-- START Data extract --

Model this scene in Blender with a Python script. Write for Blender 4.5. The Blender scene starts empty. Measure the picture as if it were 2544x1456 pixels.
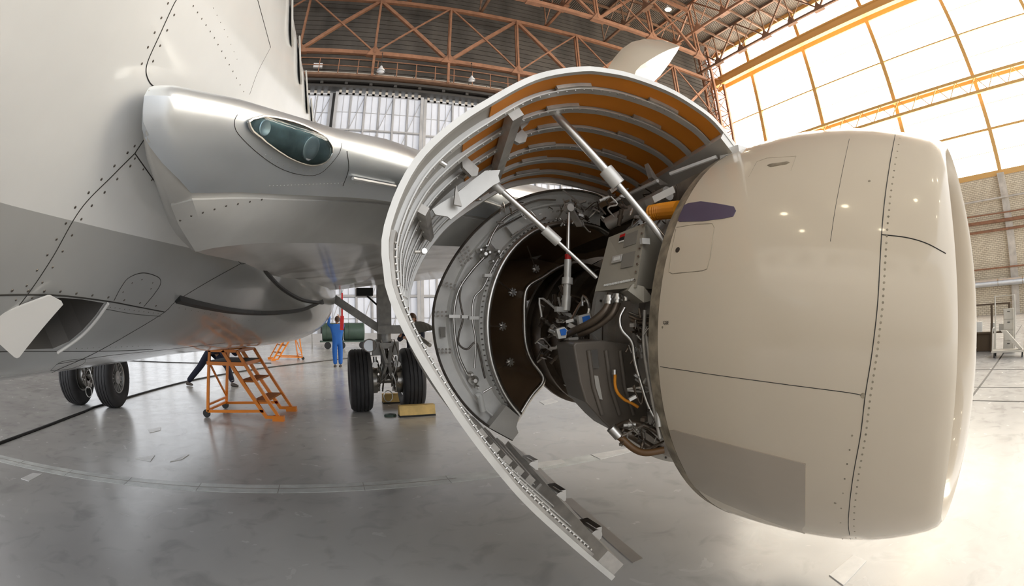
import bpy, bmesh, math, random
from mathutils import Vector, Matrix
from mathutils.bvhtree import BVHTree
random.seed(7)
PI = math.pi
S = bpy.context.scene
COL = S.collection

# ------------------------------------------------------------------ camera (16.7 mm fisheye on a 36 mm frame)
FPX = 1180.0
_up = Vector((-0.02300213, 0.9980821, 0.0574719)).normalized()
_fw = (Vector((0, 0, 1)) - _up * _up.z).normalized()
_rt = _up.cross(_fw)
if _rt.x < 0: _rt = -_rt
YAW = math.radians(22.5)
_X = _rt * math.cos(YAW) + _fw * math.sin(YAW)
_Y = -_rt * math.sin(YAW) + _fw * math.cos(YAW)
_Z = _up
CAM = Vector((0, 0, 1.6))
cR = Vector((_X.x, _Y.x, _Z.x)); cU = Vector((_X.y, _Y.y, _Z.y)); cF = Vector((_X.z, _Y.z, _Z.z))
cd = bpy.data.cameras.new('camera')
cd.type = 'PANO'
cd.sensor_width = 36.0
cd.sensor_fit = 'HORIZONTAL'
for tgt in (cd, getattr(cd, 'cycles', None)):
    if tgt is None: continue
    for k, v in (('panorama_type', 'FISHEYE_EQUISOLID'), ('fisheye_lens', FPX / 2544 * 36.0), ('fisheye_fov', PI)):
        try: setattr(tgt, k, v)
        except Exception: pass
cd.clip_start = 0.05; cd.clip_end = 500
cam = bpy.data.objects.new('camera', cd); COL.objects.link(cam)
M4 = Matrix.Identity(4)
for i in range(3):
    M4[i][0] = cR[i]; M4[i][1] = cU[i]; M4[i][2] = -cF[i]; M4[i][3] = CAM[i]
cam.matrix_world = M4
S.camera = cam

def ray(px, py):
    x = px - 1272; y = 728 - py; r = math.hypot(x, y)
    th = 2 * math.asin(min(1, r / (2 * FPX))); s = math.sin(th) / max(r, 1e-9)
    return cR * (x * s) + cU * (y * s) + cF * math.cos(th)
def at(px, py, ax, v):
    d = ray(px, py); return CAM + d * ((v - CAM[ax]) / d[ax])
def aty(px, py, y): return at(px, py, 1, y)

# ------------------------------------------------------------------ sky, sun, exposure
W = bpy.data.worlds.new('sky'); S.world = W; W.use_nodes = True
nt = W.node_tree; nt.nodes.clear()
wo = nt.nodes.new('ShaderNodeOutputWorld'); bg = nt.nodes.new('ShaderNodeBackground')
bg.inputs[0].default_value = (0.93, 0.96, 1.0, 1); bg.inputs[1].default_value = 1.95
nt.links.new(bg.outputs[0], wo.inputs[0])
sun_d = bpy.data.lights.new('sun', 'SUN'); sun_d.energy = 0.25; sun_d.angle = 0.12; sun_d.color = (1.0, 0.80, 0.50)
sun = bpy.data.objects.new('sun', sun_d); COL.objects.link(sun)
_sd = Vector((math.sin(math.radians(78)) * math.cos(math.radians(30)), math.cos(math.radians(78)) * math.cos(math.radians(30)), math.sin(math.radians(30))))
sun.rotation_euler = _sd.to_track_quat('Z', 'Y').to_euler()
S.view_settings.view_transform = 'Standard'; S.view_settings.look = 'None'
S.view_settings.gamma = 1.0; S.view_settings.use_curve_mapping = False
S.view_settings.exposure = 0.08
PANE_GLOW = 10.0
cy = S.cycles
cy.use_denoising = True
cy.max_bounces = 6; cy.diffuse_bounces = 3; cy.glossy_bounces = 4; cy.transmission_bounces = 4; cy.transparent_max_bounces = 6
cy.caustics_reflective = False; cy.caustics_refractive = False
cy.sample_clamp_indirect = 6.0

# ------------------------------------------------------------------ helpers
WLOC = {}
def link(o, parent=None):
    COL.objects.link(o)
    if parent is not None:
        o.parent = parent
    return o
def empty(name, loc=(0, 0, 0), label=None, cat=None, group=None, kind=None, parent=None):
    o = bpy.data.objects.new(name, None); o.empty_display_size = 0.1
    link(o, parent); o.location = loc
    w = Vector(loc)
    if parent is not None: w = w + Vector(WLOC.get(parent.name, (0, 0, 0)))
    WLOC[o.name] = w
    return tag(o, label, cat, group, kind)
def tag(o, label=None, cat=None, group=None, kind=None):
    if label: o['label'] = label
    if cat: o['category'] = cat
    if group: o['group'] = group
    if kind: o['kind'] = kind
    return o
def copy_tree(o, parent=None):
    c = o.copy(); COL.objects.link(c); c.parent = parent
    for ch in list(o.children): copy_tree(ch, c)
    return c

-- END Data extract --

Objective: Output exactly the span of lines from the top of the listing through the line holding "def aty(px, py, y): return at(px, py, 1, y)", and leave every picture out.

Reply to the task:
Model this scene in Blender with a Python script. Write for Blender 4.5. The Blender scene starts empty. Measure the picture as if it were 2544x1456 pixels.
import bpy, bmesh, math, random
from mathutils import Vector, Matrix
from mathutils.bvhtree import BVHTree
random.seed(7)
PI = math.pi
S = bpy.context.scene
COL = S.collection

# ------------------------------------------------------------------ camera (16.7 mm fisheye on a 36 mm frame)
FPX = 1180.0
_up = Vector((-0.02300213, 0.9980821, 0.0574719)).normalized()
_fw = (Vector((0, 0, 1)) - _up * _up.z).normalized()
_rt = _up.cross(_fw)
if _rt.x < 0: _rt = -_rt
YAW = math.radians(22.5)
_X = _rt * math.cos(YAW) + _fw * math.sin(YAW)
_Y = -_rt * math.sin(YAW) + _fw * math.cos(YAW)
_Z = _up
CAM = Vector((0, 0, 1.6))
cR = Vector((_X.x, _Y.x, _Z.x)); cU = Vector((_X.y, _Y.y, _Z.y)); cF = Vector((_X.z, _Y.z, _Z.z))
cd = bpy.data.cameras.new('camera')
cd.type = 'PANO'
cd.sensor_width = 36.0
cd.sensor_fit = 'HORIZONTAL'
for tgt in (cd, getattr(cd, 'cycles', None)):
    if tgt is None: continue
    for k, v in (('panorama_type', 'FISHEYE_EQUISOLID'), ('fisheye_lens', FPX / 2544 * 36.0), ('fisheye_fov', PI)):
        try: setattr(tgt, k, v)
        except Exception: pass
cd.clip_start = 0.05; cd.clip_end = 500
cam = bpy.data.objects.new('camera', cd); COL.objects.link(cam)
M4 = Matrix.Identity(4)
for i in range(3):
    M4[i][0] = cR[i]; M4[i][1] = cU[i]; M4[i][2] = -cF[i]; M4[i][3] = CAM[i]
cam.matrix_world = M4
S.camera = cam

def ray(px, py):
    x = px - 1272; y = 728 - py; r = math.hypot(x, y)
    th = 2 * math.asin(min(1, r / (2 * FPX))); s = math.sin(th) / max(r, 1e-9)
    return cR * (x * s) + cU * (y * s) + cF * math.cos(th)
def at(px, py, ax, v):
    d = ray(px, py); return CAM + d * ((v - CAM[ax]) / d[ax])
def aty(px, py, y): return at(px, py, 1, y)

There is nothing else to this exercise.